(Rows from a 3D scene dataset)
○ ○ ○ ○
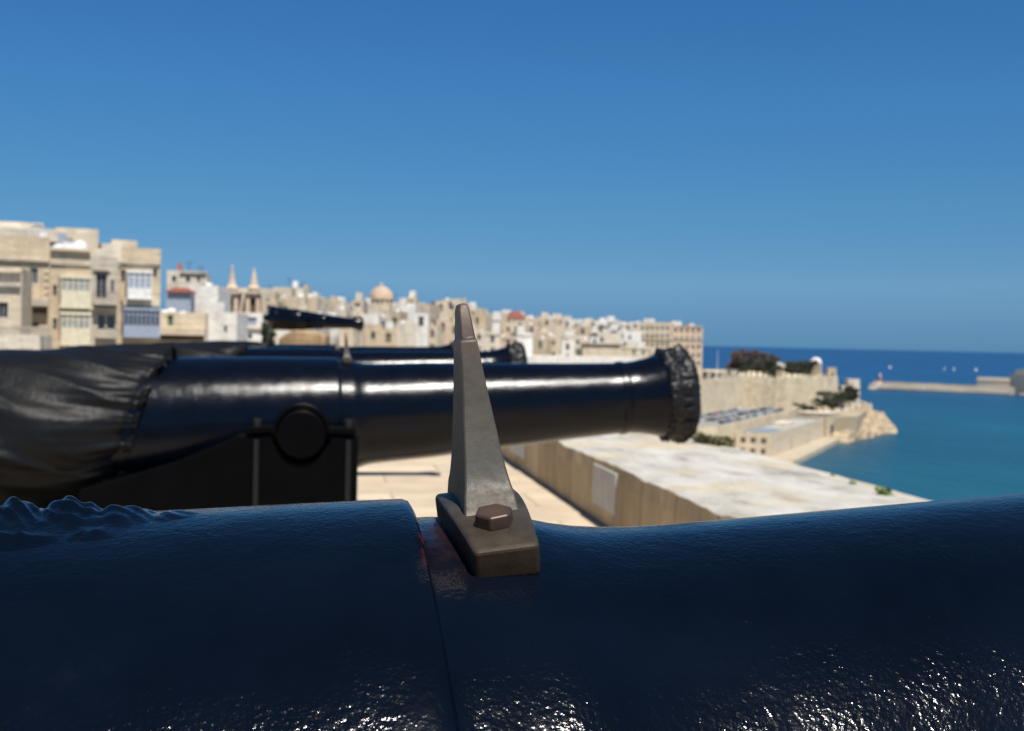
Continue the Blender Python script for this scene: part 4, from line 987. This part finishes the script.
for (px, pyt, wp, Y, zb), lb in zip(ts, tlab):
    tree(px, pyt + 14, pyt, Y, zb, wp * 1.7, LG, lb, 'trees below the bastion', 'tree', 2200)
mb = MB(); mb.prism([(150, 600), (176, 612), (205, 690), (200, 745), (150, 745)], 2.02, 12); tag(mb.build('fort_ground', GROUND), 'rough ground below the bastion tower', kind='structure')
for i, (px, py, w_, h_, Y) in enumerate(((842, 404, 8, 5, 665), (856, 402, 7, 5, 690), (868, 405, 5, 3.5, 700))):
    p = at_y(px, py + 6, Y); root = empty('shore_hut', (p.x, Y, 11.5), R(15), ['pale hut on the headland nearest the dark trees', 'middle hut on the headland rocks', 'smallest hut out along the headland'][i], 'hut', 'huts on the headland')
    mb = MB(); mb.box(-w_ / 2, w_ / 2, 0, 5, 0, h_ * .6 + 1); mb.build('wall', LIME[2], root); mb = MB(); mb.box(-w_ / 2 - .2, w_ / 2 + .2, -.2, 5.2, h_ * .6 + 1, h_ * .6 + 1.3); mb.build('roof', ROOFM, root); mb = MB(); mb.box(-.6, .6, -.06, -.003, .1, 2.2); mb.build('door', GLASS, root)

# ------------------------------------------------------------------ breakwater, far fort, boats
A = on_z(871, 388.5, 0); Bp = on_z(1012, 394.5, 0)
root = empty('breakwater', (A.x, A.y, 0), 0, 'long pale stone breakwater reaching out into the sea', 'breakwater')
dv = Vector((Bp.x - A.x, Bp.y - A.y)); L = dv.length; dv.normalize(); nv = Vector((-dv.y, dv.x))
mb = MB(); rings = []
for i in range(81):
    s = L * i / 80; p = dv * s; wd = 9 if i > 5 else 13 - .5 * abs(i - 2.5)
    if i == 0: wd = 7
    r_ = []
    for o_, z in ((-wd - 3, -1), (-wd - 1, 1.8), (-wd, 5.6), (-wd + 2, 5.7), (wd, 5.7), (wd, 8.3), (wd + 1.5, 8.3), (wd + 3, -1)):
        q = p + nv * o_; r_.append((q.x, q.y, z + .5 * noise.noise(Vector((s * .05, o_, z)))))
    rings.append(r_)
mb.ring([r_[::-1] for r_ in rings][::-1]); mb.build('mole', stone('breakwater_stone', (.46, .42, .36), (3, 1.2), .2, .4, .05), root)
mb = MB(); mb.ring([[(dv.x * s + nv.x * o_, dv.y * s + nv.y * o_, z) for o_, z in ((-13, -.5), (-12.3, 1.3), (-10, 1.3), (-10, -.5))] for s in (0, L)]); mb.build('wet_footing', plain('wet_weed_rock', (.06, .055, .045), .5), root)
lp = at_y(880, 382, A.y + 8)
root = empty('lighthouse', (lp.x, A.y + 8, 6.5), 0, 'tiny red topped lighthouse at the breakwater end', 'lighthouse')
mb = MB(); mb.lathe_z([(2.2, -1), (1.9, 2), (1.6, 6), (1.3, 8)], 16); mb.build('tower', REDM, root); mb = MB(); mb.lathe_z([(2.1, 8.01), (2.1, 8.4), (1.0, 8.4), (1.0, 10), (1.3, 10.1), (.1, 11)], 16); mb.build('lantern', WHITE, root)
mb = MB(); mb.box(-5, 5, -4, 4, -1, 1.2); mb.build('base', LIME[2], root)
def far_fort(name, label, x0, x1, pyt, Y, yaw, mt, d=60):
    B = Bld(name, label, x0, x1, pyt, Y, yaw, -1, mt, d, 'fortification', 'distant harbour forts'); B.finish(); return B
far_fort('harbour_fort', 'pale stone fort standing behind the breakwater root', 977, 1012, 378, 1430, -22, LIME[4]).part('string_course', LIME[1], 0, 40, 12, 13, -.8, -.003)
far_fort('harbour_fort', 'taller dark faced fort at the right picture edge', 1010, 1045, 374, 1345, -58, LIME[4], 70).rooftop(3, 24, 5, 30, 6, LIME[4])
mb = MB(); q = on_z(1000, 390, 0)
rock_mass('far_shore', [(q.x - 40, 1290), (q.x + 30, 1240), (q.x + 300, 1180), (q.x + 400, 1600), (q.x - 20, 1500)], -2, 5, 'rocky far shore under the distant forts', 2, 5, .2)
SAIL = plain('sailcloth', (.8, .8, .8), .7, var=.03); HULL = plain('white_hull', (.7, .7, .7), .4)
def boat():
    root = empty('sailing_boat', (0, 0, 0))
    mb = MB(); rings = []
    for x, wd, k in ((-5, 1.1, -.3), (-2, 1.7, -.6), (1.5, 1.6, -.6), (4, .8, -.4), (5.6, .08, .2)):
        rings.append([(x, -wd, 1.1), (x, -wd * .6, k), (x, wd * .6, k), (x, wd, 1.1)])
    mb.ring([r_[::-1] for r_ in rings]); mb.build('hull', HULL, root)
    mb = MB(); mb.cyl((.5, 0, 1), (.5, 0, 15), .12, .08, 8); mb.build('mast', RAIL, root)
    mb = MB(); mb.add([(.4, 0, 2), (-4.6, .5, 2), (-2.2, .6, 7), (.4, 0, 14.5), (.4, .06, 2), (-4.6, .56, 2), (-2.2, .66, 7), (.4, .06, 14.5)], [(0, 1, 2, 3), (7, 6, 5, 4), (0, 4, 5, 1), (1, 5, 6, 2), (2, 6, 7, 3), (3, 7, 4, 0)]); mb.build('mainsail', SAIL, root)
    mb = MB(); mb.add([(.7, 0, 12.5), (5.2, 0, 1.4), (1.2, .8, 2.0), (.7, .06, 12.5), (5.2, .06, 1.4), (1.2, .86, 2.0)], [(0, 1, 2), (5, 4, 3), (0, 3, 4, 1), (1, 4, 5, 2), (2, 5, 3, 0)]); mb.build('jib', SAIL, root)
    return root
b0 = boat()
for i, (px, py, a) in enumerate(((890, 368.5, 20), (944.5, 370, -30), (954, 370.5, 40), (976, 371, 10))):
    o = b0 if i == 0 else copy_tree(b0); p = on_z(px, py, 0); o.location = (p.x, p.y, 0); o.rotation_euler = (0, 0, R(a)); o.scale = (.7, .7, .62)
    tag(o, ['white sailing boat alone on the sea left of the others', 'left boat of the close pair on the open sea', 'right boat of the close pair on the open sea', 'white sailing boat farthest right on the sea'][i], 'boat', 'sailing boats out at sea')

# ------------------------------------------------------------------ plants on and behind the parapet
def weed(px, py, hpx, label, mat=LP, wide=1.0, n=120, seed=1, name='wild_plant', ls=.018):
    p = on_z(px, py, HT); h = hpx / F * p.y; rw = random.Random(seed)
    root = empty(name, (p.x, p.y, HT - .03), 0, label, 'plant')
    mb = MB()
    tips = []
    for k in range(9):
        a = rw.uniform(0, 6.28); tx_ = Vector((math.cos(a) * h * .45 * wide * rw.random(), math.sin(a) * h * .45 * wide * rw.random(), h * rw.uniform(.6, 1.0))); tips.append(tx_); mb.cyl((0, 0, 0), tx_, .004, .002, 5)
    mb.build('stem', leafmat('stem_' + str(seed), (.08, .10, .03)), root)
    mb = MB()
    for _ in range(n):
        tp_ = rw.choice(tips) * rw.uniform(.3, 1.0); q = tp_ + Vector((rw.gauss(0, h * .06), rw.gauss(0, h * .06), rw.gauss(0, h * .05)))
        e1 = Vector((rw.gauss(0, 1), rw.gauss(0, 1), rw.gauss(0, .6))).normalized(); e2 = e1.cross(Vector((rw.gauss(0, 1), rw.gauss(0, 1), 1))).normalized(); s = ls * rw.uniform(.7, 1.5)
        mb.add([q, q + e1 * s + e2 * s * .5, q + e1 * s * 2, q + e1 * s - e2 * s * .5], [(0, 1, 2, 3)])
    mb.build('leaves', mat, root)
weed(883, 496, 14, 'small green plant growing on the right edge of the parapet', n=110, seed=2)
weed(853, 485, 9, 'smaller green weed left of the plant on the parapet edge', n=50, seed=3, ls=.013)
weed(832, 475, 6, 'tiny tuft farther along the parapet edge', n=30, seed=4, ls=.012)
for i, px in enumerate((703, 712, 720)):
    weed(px, 443 + i * 1.5, 11, ['low olive scrub beside the black muzzle cover', 'middle tuft of olive scrub on the parapet edge', 'right tuft of olive scrub on the parapet edge'][i], OLV, 2.6, 260, 10 + i, 'scrub', .03)
p = on_z(268, 345, FLOOR)
tree(267, 345, 327, 23.2, FLOOR, 17, LG, 'dark shrub left of the stone plinth behind the covers', None, 'shrub', 900)
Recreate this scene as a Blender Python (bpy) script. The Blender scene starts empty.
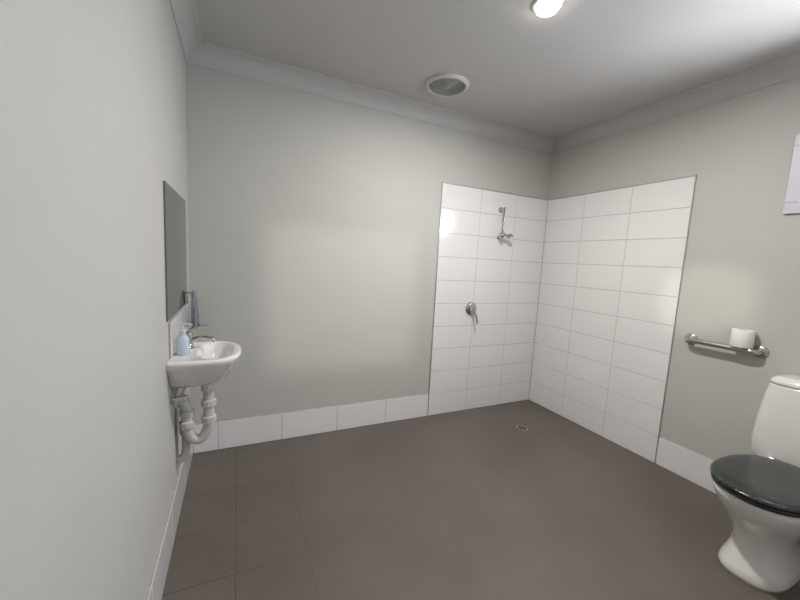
import bpy, bmesh, math
from mathutils import Vector, Matrix
C=bpy.context
sc=C.scene
try:
    sc.view_settings.view_transform='Standard'
    sc.view_settings.look='None'
    sc.view_settings.exposure=0.06
except Exception as e: pass

W=3.0; HC=2.437; CV=0.094; H=HC+CV; YR=-3.1; T=0.12

# ---------------- materials ----------------
def mat(name,col,rough=.5,metal=0.,noise=0.,nscale=8.,bump=0.,bscale=60.,spec=.5,coat=0.,emit=None,estr=0.):
    m=bpy.data.materials.new(name); m.use_nodes=True
    nt=m.node_tree; b=nt.nodes['Principled BSDF']
    b.inputs['Base Color'].default_value=(*col,1); b.inputs['Roughness'].default_value=rough
    b.inputs['Metallic'].default_value=metal
    b.inputs['Specular IOR Level'].default_value=spec
    b.inputs['Coat Weight'].default_value=coat
    tc=nt.nodes.new('ShaderNodeTexCoord')
    if noise>0:
        n=nt.nodes.new('ShaderNodeTexNoise'); n.inputs['Scale'].default_value=nscale; n.inputs['Detail'].default_value=5
        nt.links.new(tc.outputs['Object'],n.inputs['Vector'])
        r=nt.nodes.new('ShaderNodeValToRGB')
        r.color_ramp.elements[0].position=.3; r.color_ramp.elements[1].position=.7
        r.color_ramp.elements[0].color=(*[max(0,c*(1-noise)) for c in col],1)
        r.color_ramp.elements[1].color=(*[min(1,c*(1+noise)) for c in col],1)
        nt.links.new(n.outputs['Fac'],r.inputs['Fac']); nt.links.new(r.outputs['Color'],b.inputs['Base Color'])
    if bump>0:
        n=nt.nodes.new('ShaderNodeTexNoise'); n.inputs['Scale'].default_value=bscale; n.inputs['Detail'].default_value=3
        nt.links.new(tc.outputs['Object'],n.inputs['Vector'])
        bp=nt.nodes.new('ShaderNodeBump'); bp.inputs['Strength'].default_value=bump; bp.inputs['Distance'].default_value=.002
        nt.links.new(n.outputs['Fac'],bp.inputs['Height']); nt.links.new(bp.outputs['Normal'],b.inputs['Normal'])
    if emit:
        b.inputs['Emission Color'].default_value=(*emit,1); b.inputs['Emission Strength'].default_value=estr
    return m
M={}
M['wall']=mat('wall_paint',(.515,.508,.475),.55,noise=.012,nscale=3,bump=.12,bscale=180,spec=.25)
M['ceil']=mat('ceiling_paint',(.54,.527,.50),.45,noise=.01,nscale=3,spec=.4)
M['corn']=mat('cornice_paint',(.55,.54,.515),.45)
M['tile']=mat('tile_white_gloss',(.80,.78,.78),.12,noise=.01,nscale=2,coat=.3)
M['grout']=mat('grout_grey',(.38,.365,.36),.8,noise=.08,nscale=30)
M['alu']=mat('aluminium_trim',(.55,.55,.55),.35,1.)
M['chrome']=mat('chrome',(.55,.55,.56),.12,1.)
M['steel']=mat('brushed_steel',(.50,.48,.45),.28,1.,noise=.05,nscale=40)
M['cer']=mat('ceramic_white',(.78,.765,.74),.1,coat=.5)
M['pvc']=mat('white_pvc',(.54,.53,.51),.35,noise=.08,nscale=20)
M['black']=mat('black_seat_plastic',(.020,.026,.024),.22,noise=.6,nscale=90,coat=.12)
M['mirror']=mat('mirror_glass',(.23,.26,.245),.03,1.)
M['paper']=mat('toilet_paper',(.85,.83,.82),.9,bump=.4,bscale=150)
M['card']=mat('cardboard',(.35,.25,.16),.9)
M['grille']=mat('grille_plastic',(.66,.65,.63),.4)
M['dark']=mat('dark_gap',(.03,.03,.03),.8)
M['mesh']=mat('fan_mesh_grey',(.10,.10,.10),.6)
M['gr2']=mat('fan_grille_grey',(.42,.415,.40),.5)
M['frame']=mat('window_frame_white',(.58,.58,.65),.4)
M['cloth']=mat('blue_grey_cloth',(.20,.215,.255),.9,noise=.25,nscale=30,bump=.5,bscale=120)
M['door']=mat('door_paint',(.7,.69,.66),.45)
M['soap']=mat('soap_bottle',(.50,.57,.66),.15)
M['lamp']=mat('lamp_diffuser',(1,1,1),.5,emit=(1,.96,.88),estr=22)

# floor: dark tiles with faint worn grout
def floor_mat():
    m=bpy.data.materials.new('floor_dark_tile'); m.use_nodes=True
    nt=m.node_tree; N=nt.nodes; L=nt.links; b=N['Principled BSDF']
    tc=N.new('ShaderNodeTexCoord'); sep=N.new('ShaderNodeSeparateXYZ'); L.new(tc.outputs['Object'],sep.inputs[0])
    def math_(op,a,bv=None,c=None):
        n=N.new('ShaderNodeMath'); n.operation=op
        for i,v in enumerate((a,bv,c)):
            if v is None: continue
            if isinstance(v,(int,float)): n.inputs[i].default_value=v
            else: L.new(v,n.inputs[i])
        return n.outputs[0]
    def line(o,off,w):
        a=math_('ADD',o,off); a=math_('DIVIDE',a,.3); f=math_('FRACT',a)
        d=math_('ABSOLUTE',math_('SUBTRACT',f,.5))
        return math_('GREATER_THAN',d,.5-w/.3/2)
    lx=line(sep.outputs[0],-.268+3,.005); ly=line(sep.outputs[1],.475+6,.005)
    ln=math_('MAXIMUM',lx,ly)
    n1=N.new('ShaderNodeTexNoise'); n1.inputs['Scale'].default_value=1.6; n1.inputs['Detail'].default_value=6; L.new(tc.outputs['Object'],n1.inputs['Vector'])
    n2=N.new('ShaderNodeTexNoise'); n2.inputs['Scale'].default_value=220; n2.inputs['Detail'].default_value=2; L.new(tc.outputs['Object'],n2.inputs['Vector'])
    n3=N.new('ShaderNodeTexNoise'); n3.inputs['Scale'].default_value=4.; n3.inputs['Detail'].default_value=4; L.new(tc.outputs['Object'],n3.inputs['Vector'])
    r1=N.new('ShaderNodeValToRGB'); r1.color_ramp.elements[0].position=.3; r1.color_ramp.elements[1].position=.7
    r1.color_ramp.elements[0].color=(.108,.092,.080,1); r1.color_ramp.elements[1].color=(.142,.122,.107,1)
    L.new(n1.outputs['Fac'],r1.inputs['Fac'])
    mx=N.new('ShaderNodeMixRGB'); mx.blend_type='OVERLAY'; mx.inputs['Fac'].default_value=.5
    L.new(r1.outputs['Color'],mx.inputs['Color1']); L.new(n2.outputs['Fac'],mx.inputs['Color2'])
    mask=math_('MULTIPLY',math_('SUBTRACT',1.1,math_('MULTIPLY',sep.outputs[0],1.15)),math_('ADD',n3.outputs['Fac'],.1))
    mask=math_('MINIMUM',math_('MAXIMUM',mask,.05),1.)
    fac=math_('MULTIPLY',ln,mask)
    mx2=N.new('ShaderNodeMixRGB'); L.new(fac,mx2.inputs['Fac']); L.new(mx.outputs['Color'],mx2.inputs['Color1'])
    mx2.inputs['Color2'].default_value=(.045,.037,.032,1)
    L.new(mx2.outputs['Color'],b.inputs['Base Color'])
    b.inputs['Roughness'].default_value=.45; b.inputs['Specular IOR Level'].default_value=.4
    bp=N.new('ShaderNodeBump'); bp.inputs['Strength'].default_value=.35; bp.inputs['Distance'].default_value=.001
    h=math_('SUBTRACT',n2.outputs['Fac'],math_('MULTIPLY',ln,mask)); L.new(h,bp.inputs['Height']); L.new(bp.outputs['Normal'],b.inputs['Normal'])
    return m
M['floor']=floor_mat()

# ---------------- mesh helpers ----------------
def obj(name,verts,faces,m,parent=None,smooth=False,bevel=0.,seg=2,sub=0,recalc=True):
    me=bpy.data.meshes.new(name); me.from_pydata([tuple(v) for v in verts],[],faces); me.validate()
    if recalc:
        bm=bmesh.new(); bm.from_mesh(me); bmesh.ops.recalc_face_normals(bm,faces=bm.faces); bm.to_mesh(me); bm.free()
    o=bpy.data.objects.new(name,me); sc.collection.objects.link(o)
    me.materials.append(M[m] if isinstance(m,str) else m)
    if smooth:
        for p in me.polygons: p.use_smooth=True
    if bevel>0:
        md=o.modifiers.new('b','BEVEL'); md.width=bevel; md.segments=seg; md.limit_method='ANGLE'; md.angle_limit=math.radians(40)
    if sub:
        md=o.modifiers.new('s','SUBSURF'); md.levels=sub; md.render_levels=sub
    if parent: o.parent=parent
    return o
def group(name):
    e=bpy.data.objects.new(name,None); sc.collection.objects.link(e); e.empty_display_size=.1; return e
BF=[(0,1,2,3),(7,6,5,4),(0,4,5,1),(1,5,6,2),(2,6,7,3),(3,7,4,0)]
def bv(x0,x1,y0,y1,z0,z1):
    return [(x0,y0,z0),(x1,y0,z0),(x1,y1,z0),(x0,y1,z0),(x0,y0,z1),(x1,y0,z1),(x1,y1,z1),(x0,y1,z1)]
def boxes(name,lst,m,parent=None,bevel=0.,seg=2):
    V=[];F=[]
    for b in lst:
        n=len(V); V+=bv(*b); F+=[tuple(i+n for i in f) for f in BF]
    return obj(name,V,F,m,parent,bevel=bevel,seg=seg)
def loft(name,rings,m,parent=None,cap0=True,cap1=True,smooth=True,**k):
    V=[];F=[];n=len(rings[0])
    for r in rings: V+=list(r)
    for i in range(len(rings)-1):
        for j in range(n):
            a=i*n+j;b=i*n+(j+1)%n
            F.append((a,b,b+n,a+n))
    if cap0: F.append(tuple(range(n-1,-1,-1)))
    if cap1: F.append(tuple((len(rings)-1)*n+j for j in range(n)))
    return obj(name,V,F,m,parent,smooth=smooth,**k)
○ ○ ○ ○
What to work on: Print exactly the first line of the entries and every line after it through the one that contains "mb = MB(); mb.box(-w_ / 2, w_", leaving the pictures out.

Solution below:
Continue the Blender Python script for this scene: part 4, from line 987. This part finishes the script.
for (px, pyt, wp, Y, zb), lb in zip(ts, tlab):
    tree(px, pyt + 14, pyt, Y, zb, wp * 1.7, LG, lb, 'trees below the bastion', 'tree', 2200)
mb = MB(); mb.prism([(150, 600), (176, 612), (205, 690), (200, 745), (150, 745)], 2.02, 12); tag(mb.build('fort_ground', GROUND), 'rough ground below the bastion tower', kind='structure')
for i, (px, py, w_, h_, Y) in enumerate(((842, 404, 8, 5, 665), (856, 402, 7, 5, 690), (868, 405, 5, 3.5, 700))):
    p = at_y(px, py + 6, Y); root = empty('shore_hut', (p.x, Y, 11.5), R(15), ['pale hut on the headland nearest the dark trees', 'middle hut on the headland rocks', 'smallest hut out along the headland'][i], 'hut', 'huts on the headland')
    mb = MB(); mb.box(-w_ / 2, w_ / 2, 0, 5, 0, h_ * .6 + 1); mb.build('wall', LIME[2], root); mb = MB(); mb.box(-w_ / 2 - .2, w_ / 2 + .2, -.2, 5.2, h_ * .6 + 1, h_ * .6 + 1.3); mb.build('roof', ROOFM, root); mb = MB(); mb.box(-.6, .6, -.06, -.003, .1, 2.2); mb.build('door', GLASS, root)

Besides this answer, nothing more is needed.